Before I began pursuing my education at the University of Minnesota, despite having one of the highest undergraduate enrollments in this country, I did not thoroughly consider how its sheer size would factor into the experience of living and studying at this school.

When I first began college, the physical size of the school was somewhat intimidating. Everything seemed incredibly far apart from each other. If I met someone with whom I sensed a genuine connection, I would soon learn that they lived on the opposite end of the campus. It began to feel as if much of my circumstances were dependent on whom and what I was proximate. 

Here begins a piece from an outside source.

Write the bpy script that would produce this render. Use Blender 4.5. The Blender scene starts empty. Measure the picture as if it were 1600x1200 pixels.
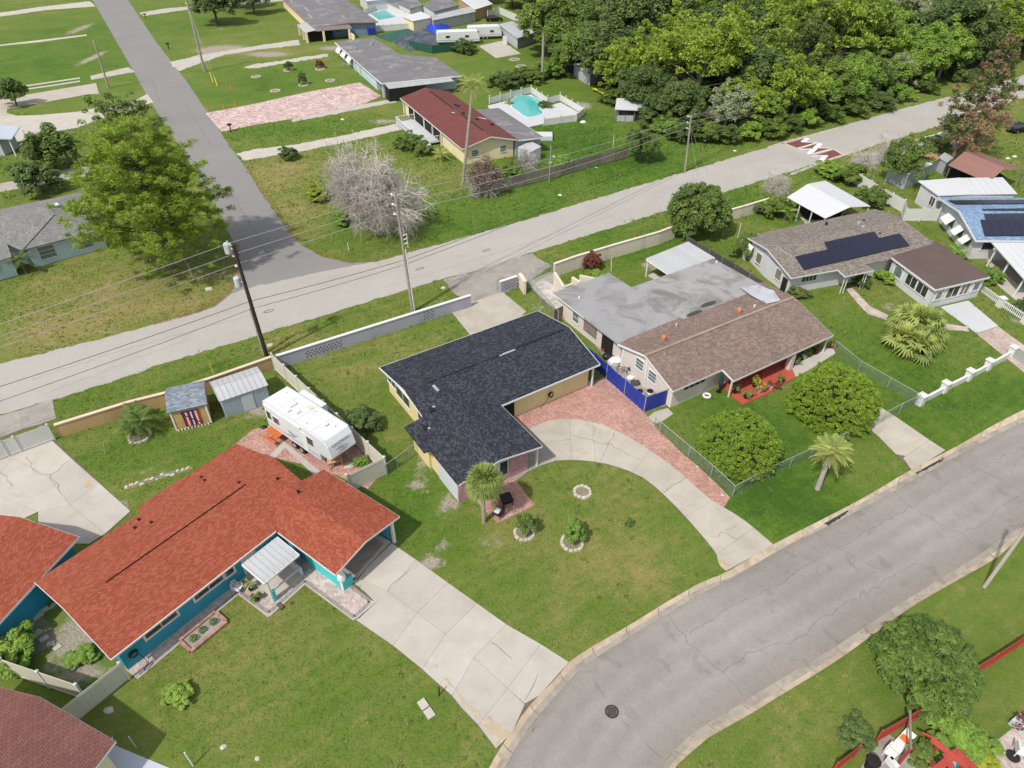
import bpy, bmesh, math, random
import numpy as np
from mathutils import Vector, Matrix
random.seed(7); rng = np.random.default_rng(7)
sc = bpy.context.scene; C = sc.collection
# ------------------------------------------------------------------ camera, sky, sun, exposure
CAM_H = 40.0; FPX = 1080.0; PITCH = math.radians(38.3); ROLL = math.radians(0.3)
_f = Vector((0, math.cos(PITCH), -math.sin(PITCH))); _x = Vector((1, 0, 0)); _u = _x.cross(_f)
CX = _x*math.cos(ROLL) + _u*math.sin(ROLL); CU = -_x*math.sin(ROLL) + _u*math.cos(ROLL)
cam = bpy.data.cameras.new('camera'); co = bpy.data.objects.new('camera', cam); C.objects.link(co)
cam.sensor_width = 36; cam.lens = FPX/1600*36; cam.clip_end = 6000; cam.clip_start = 0.5
co.matrix_world = Matrix(((CX.x, CU.x, -_f.x, 0), (CX.y, CU.y, -_f.y, 0), (CX.z, CU.z, -_f.z, CAM_H), (0, 0, 0, 1)))
sc.camera = co
SUN_AZ, SUN_EL = 40.0, 52.0            # shadows fall towards azimuth 40 (clockwise from +Y)
w = bpy.data.worlds.new('World'); sc.world = w; w.use_nodes = True
nt = w.node_tree; bg = nt.nodes['Background']; sky = nt.nodes.new('ShaderNodeTexSky')
sky.sky_type = 'NISHITA'; sky.sun_disc = False; sky.sun_elevation = math.radians(SUN_EL)
sky.sun_rotation = math.radians(180+SUN_AZ); sky.air_density = 1.0; sky.dust_density = 2.5; sky.ozone_density = 1.0
cl = nt.nodes.new('ShaderNodeMix'); cl.data_type = 'RGBA'; cl.inputs[0].default_value = .55; cl.inputs[7].default_value = (4.5, 4.45, 4.4, 1)   # cloud white added to the blue sky to whiten the fill light
nt.links.new(sky.outputs[0], cl.inputs[6]); nt.links.new(cl.outputs[2], bg.inputs[0]); bg.inputs[1].default_value = 0.15
sl = bpy.data.lights.new('sun', 'SUN'); so = bpy.data.objects.new('sun', sl); C.objects.link(so)
sl.energy = 3.15; sl.angle = math.radians(1.6); sl.color = (1.0, 0.95, 0.87)
sd = Vector((math.sin(math.radians(SUN_AZ))*math.cos(math.radians(SUN_EL)), math.cos(math.radians(SUN_AZ))*math.cos(math.radians(SUN_EL)), -math.sin(math.radians(SUN_EL))))
so.rotation_euler = sd.to_track_quat('-Z', 'Y').to_euler()
sc.view_settings.view_transform = 'Standard'; sc.view_settings.look = 'None'
sc.view_settings.exposure = 0.30; sc.view_settings.gamma = 1

# ------------------------------------------------------------------ survey: a sight line of the photograph meets height z
def S(u, v, z=0.0):
    d = _f*FPX + CX*(u-800) + CU*(600-v); t = (z-CAM_H)/d.z
    return Vector((d.x*t, d.y*t, z))
def S2(u, v, z=0.0):
    p = S(u, v, z); return (p.x, p.y)
def PL(s, z=0.0):                       # "u,v u,v ..." -> ground points
    return [S2(*map(float, q.split(',')), z) for q in s.split()]

# ------------------------------------------------------------------ materials
MATS = {}
def ramp(nt, fac, stops):
    r = nt.nodes.new('ShaderNodeValToRGB'); e = r.color_ramp.elements
    while len(e) < len(stops): e.new(0.5)
    for i, (p, c) in enumerate(stops): e[i].position = p; e[i].color = (*c, 1) if len(c) == 3 else c
    nt.links.new(fac, r.inputs[0]); return r.outputs[0]
def noise(nt, vec, scale, detail=4, rough=.55, dist=0):
    n = nt.nodes.new('ShaderNodeTexNoise'); n.inputs['Scale'].default_value = scale; n.inputs['Detail'].default_value = detail
    n.inputs['Roughness'].default_value = rough; n.inputs['Distortion'].default_value = dist
    if vec is not None: nt.links.new(vec, n.inputs['Vector'])
    return n.outputs[0]
def mixc(nt, fac, a, b, mode='MIX'):
    m = nt.nodes.new('ShaderNodeMix'); m.data_type = 'RGBA'; m.blend_type = mode
    for k, val in ((0, fac), (6, a), (7, b)):
        if isinstance(val, (int, float)): m.inputs[k].default_value = val
        elif isinstance(val, tuple): m.inputs[k].default_value = (*val, 1)
        else: nt.links.new(val, m.inputs[k])
    return m.outputs[2]
def math_(nt, op, a, b=None):
    m = nt.nodes.new('ShaderNodeMath'); m.operation = op
    for k, val in ((0, a), (1, b)):
        if val is None: continue
        if isinstance(val, (int, float)): m.inputs[k].default_value = val
        else: nt.links.new(val, m.inputs[k])
    return m.outputs[0]
def base(name):
    m = bpy.data.materials.new(name); m.use_nodes = True; nt = m.node_tree
    return m, nt, nt.nodes['Principled BSDF']
def sc3(c, k): return tuple(min(1, x*k) for x in c)
def bump(nt, h, bs, strength, dist=.02):
    b = nt.nodes.new('ShaderNodeBump'); b.inputs['Strength'].default_value = strength; b.inputs['Distance'].default_value = dist
    nt.links.new(h, b.inputs['Height']); nt.links.new(b.outputs[0], bs.inputs['Normal'])
def plain(name, c, var=.15, scale=1.5, rough=.8, bmp=.15, fine=25, stain=None, smask=(.55, .75), sscale=.35, metal=0, spec=.3, rnd=.0):
    """colour c varied by broad and fine noise; optional stain colour in blotches; rnd = per-piece variation"""
    if name in MATS: return MATS[name]
    m, nt, bs = base(name)
    tc = nt.nodes.new('ShaderNodeTexCoord'); vec = tc.outputs['Object']
    n1 = noise(nt, vec, scale, 5); n2 = noise(nt, vec, fine, 2)
    f = math_(nt, 'ADD', math_(nt, 'MULTIPLY', n1, .6), math_(nt, 'MULTIPLY', n2, .4))
    col = ramp(nt, f, [(.3, sc3(c, 1-var)), (.7, sc3(c, 1+var))])
    if stain:
        s = noise(nt, vec, sscale, 7, .65, .6); sf = ramp(nt, s, [(smask[0], (0, 0, 0)), (smask[1], (1, 1, 1))])
        col = mixc(nt, sf, col, stain)
    if rnd:
        oi = nt.nodes.new('ShaderNodeObjectInfo')
        k = ramp(nt, oi.outputs['Random'], [(0, (1-rnd,)*3), (1, (1+rnd,)*3)])
        col = mixc(nt, 1.0, col, k, 'MULTIPLY')
    nt.links.new(col, bs.inputs['Base Color']); bs.inputs['Roughness'].default_value = rough
    bs.inputs['Metallic'].default_value = metal; bs.inputs['Specular IOR Level'].default_value = spec
    if bmp: bump(nt, n2, bs, bmp)
    MATS[name] = m; return m
def shingle(name, cols, row=.16, wid=.34, swap=False, blotch=.12, bmp=.5, mortar=.72, streak=None):
    if name in MATS: return MATS[name]
    m, nt, bs = base(name)
    tc = nt.nodes.new('ShaderNodeTexCoord'); sx = nt.nodes.new('ShaderNodeSeparateXYZ'); nt.links.new(tc.outputs['Object'], sx.inputs[0])
    cb = nt.nodes.new('ShaderNodeCombineXYZ'); a, b = (1, 0) if swap else (0, 1)
    nt.links.new(sx.outputs[a], cb.inputs[0]); nt.links.new(sx.outputs[b], cb.inputs[1])
    br = nt.nodes.new('ShaderNodeTexBrick'); nt.links.new(cb.outputs[0], br.inputs['Vector'])
    br.inputs['Scale'].default_value = 1; br.inputs['Row Height'].default_value = row; br.inputs['Brick Width'].default_value = wid
    br.inputs['Mortar Size'].default_value = row*.09; br.inputs['Mortar Smooth'].default_value = .3; br.inputs['Bias'].default_value = 0
    br.inputs['Color1'].default_value = (0, 0, 0, 1); br.inputs['Color2'].default_value = (1, 1, 1, 1); br.inputs['Mortar'].default_value = (.5, .5, .5, 1)
    n = len(cols); col = ramp(nt, br.outputs['Color'], [(.05+.9*i/(n-1), c) for i, c in enumerate(cols)])
    col = mixc(nt, br.outputs['Fac'], col, sc3(cols[0], mortar))
    big = noise(nt, tc.outputs['Object'], .45, 6, .6); k = ramp(nt, big, [(.3, (1-blotch,)*3), (.7, (1+blotch,)*3)])
    fine = noise(nt, tc.outputs['Object'], 30, 2); k2 = ramp(nt, fine, [(.3, (.86,)*3), (.7, (1.14,)*3)])
    col = mixc(nt, 1.0, mixc(nt, 1.0, col, k, 'MULTIPLY'), k2, 'MULTIPLY')
    if streak:
        mp = nt.nodes.new('ShaderNodeMapping'); mp.inputs['Scale'].default_value = (3.2, .5, 1) if not swap else (.5, 3.2, 1)
        nt.links.new(tc.outputs['Object'], mp.inputs[0]); sn = noise(nt, mp.outputs[0], 1.4, 5, .7)
        col = mixc(nt, ramp(nt, sn, [(.45, (0, 0, 0)), (.75, (1, 1, 1))]), col, streak)
    nt.links.new(col, bs.inputs['Base Color']); bs.inputs['Roughness'].default_value = .88; bs.inputs['Specular IOR Level'].default_value = .25
    bump(nt, br.outputs['Color'], bs, bmp, .012); MATS[name] = m; return m
def pavers(name, cols, mort, row=.12, wid=.22, rot=0, mask=None, vert=False):
    if name in MATS: return MATS[name]
    m, nt, bs = base(name)
    tc = nt.nodes.new('ShaderNodeTexCoord'); mp = nt.nodes.new('ShaderNodeMapping'); mp.inputs['Rotation'].default_value = (0, 0, rot)
    nt.links.new(tc.outputs['Object'], mp.inputs[0])
    if vert: sx = nt.nodes.new('ShaderNodeSeparateXYZ'); cb = nt.nodes.new('ShaderNodeCombineXYZ'); nt.links.new(tc.outputs['Object'], sx.inputs[0]); nt.links.new(sx.outputs[0], cb.inputs[0]); nt.links.new(sx.outputs[2], cb.inputs[1]); nt.links.new(cb.outputs[0], mp.inputs[0])
    br = nt.nodes.new('ShaderNodeTexBrick'); nt.links.new(mp.outputs[0], br.inputs['Vector'])
    br.inputs['Scale'].default_value = 1; br.inputs['Row Height'].default_value = row; br.inputs['Brick Width'].default_value = wid
    br.inputs['Mortar Size'].default_value = .008; br.inputs['Color1'].default_value = (0, 0, 0, 1); br.inputs['Color2'].default_value = (1, 1, 1, 1)
    br.inputs['Mortar'].default_value = (.5, .5, .5, 1)
    col = ramp(nt, br.outputs['Color'], [(i/(len(cols)-1), c) for i, c in enumerate(cols)])
    col = mixc(nt, br.outputs['Fac'], col, mort)
    big = noise(nt, tc.outputs['Object'], .5, 6, .6); col = mixc(nt, 1.0, col, ramp(nt, big, [(.3, (.8,)*3), (.7, (1.18,)*3)]), 'MULTIPLY')
    nt.links.new(col, bs.inputs['Base Color']); bs.inputs['Roughness'].default_value = .9
    bump(nt, br.outputs['Color'], bs, .3, .008); MATS[name] = m; return m
def leafmat(name, dark, light, hue=.0, trans=.25, rough=.55):
    if name in MATS: return MATS[name]
    m, nt, bs = base(name)
    at = nt.nodes.new('ShaderNodeAttribute'); at.attribute_name = 'rnd'; at.attribute_type = 'GEOMETRY'
    oi = nt.nodes.new('ShaderNodeObjectInfo')
    col = ramp(nt, at.outputs['Fac'], [(0, dark), (.8, light), (1, sc3(light, 1.25))])
    k = ramp(nt, oi.outputs['Random'], [(0, (.82, .86, .9)), (1, (1.18, 1.1, 1.0))]); col = mixc(nt, 1.0, col, k, 'MULTIPLY')
    nt.links.new(col, bs.inputs['Base Color']); bs.inputs['Roughness'].default_value = rough; bs.inputs['Specular IOR Level'].default_value = .35
    tr = nt.nodes.new('ShaderNodeBsdfTranslucent'); nt.links.new(mixc(nt, 1.0, col, (1.2, 1.3, .6), 'MULTIPLY'), tr.inputs[0])
    mx = nt.nodes.new('ShaderNodeMixShader'); mx.inputs[0].default_value = trans
    nt.links.new(bs.outputs[0], mx.inputs[1]); nt.links.new(tr.outputs[0], mx.inputs[2])
    nt.links.new(mx.outputs[0], nt.nodes['Material Output'].inputs[0]); MATS[name] = m; return m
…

The unending rows of windows lined across my dorm building were simultaneously awe-inspiring and somewhat menacing. In each room was a person carrying motivations and ambitions similar to my own— each with their individual quirks and life experiences. How would I possibly go about finding the elusive, much sought after group of “my people” that I was supposed to seamlessly stumble upon in college? Even as I was meeting many wonderful individuals, I felt that the connections I was making were somewhat unrelated. 

Until recently. 

I walked into the apartment, observing the usual string of colored LED lights around the room. I had come to the party on a whim. Having spent the first half of the night with a friend, she had asked me to join her in stopping by a friend’s birthday party. I was only tangentially related to the birthday girl, at the event by mere coincidence. 

As the night went on and I spoke to more of the people at the party, a common theme began to emerge. Every person I met was somehow connected to another person in my life. A group of girls who had lived in my dormitory last year who now happened to live in my apartment complex. Earlier in the night, my friend and I had been introduced to a boy in my program. This boy had shown us a picture of his boyfriend on his lockscreen. Now, at this party, this very boyfriend was standing before us. My friend and I soon realized that we knew different people at the party in different ways but had never spoken to each other about them before. 

Now, all of these events occurring individually may not seem very consequential. The point is that all of these seemingly random people were somehow connected and had been connected all along even if I was only just now realizing it. Our lives had been occurring in timed synchronicity, each of us a few mere degrees of separation apart until our paths suddenly collided. 

That brings me to my next question. Can this phenomenon be chalked up to pure coincidence? Or are all of these unseen connections part of some cosmic master plan? Call it wishful thinking, but I’d rather believe that our universe is a well-oiled machine, constantly chugging and churning to coordinate two people meeting and impacting each other’s lives. Why shouldn’t I choose to live in a world that is a bit rosier, a bit more sprinkled with magic?